The "self-healing" sounds very interesting. I've tried to think, myself, how to approach this in a chrome extension running dom selectors in automations. Curious if you have any high-level thoughts/findings in this area?
We're just getting started on it ourselves but it's a really fun problem. I think the useful thing from our findings so far is that simplifying the DOM representation really helps the model reason about state.
I'm confused the demo shows typing in to select a element in a row which looks to be AI, I don't see anything that looks to be AI in the selectors? I'm not even sure how you would work with selectors unless you put the whole html into the context window or just ask which locator looks most reliable?
That’s exactly what we do - we sample relevant parts of the DOM and use the model to write the logic for selecting that element. This works pretty well and saves a lot of time that developers otherwise spend inspecting the html structure to write the selectors themselves.

Going forward we’re excited to experiment with more intelligence at runtime e.g. using AI to try to recover if the selector wasn’t found.

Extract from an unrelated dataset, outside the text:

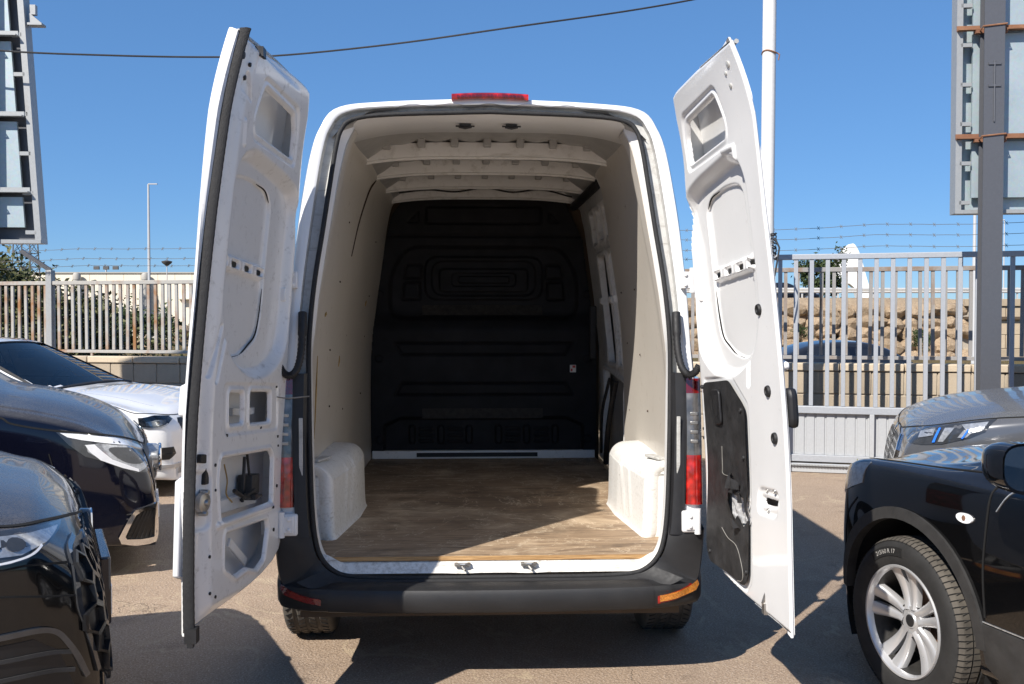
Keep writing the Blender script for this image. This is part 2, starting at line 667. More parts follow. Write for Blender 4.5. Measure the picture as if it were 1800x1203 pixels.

So I assume the video is the ground-truth, then the AI has access to the DOM and the video, and generates a selector based on the video during the test run (each time) in order to do avoid flakiness due to DOM/class/attribute changes?
Right now the generated script is the ground truth but we’ve been working on augmenting this with images & videos to fall back on. We think defaulting to code is good because it is faster, cheaper and more easy to reason about in the 95%+ of times it works. Plain old Selenium will get you pretty far, especially if creating scripts is much easier.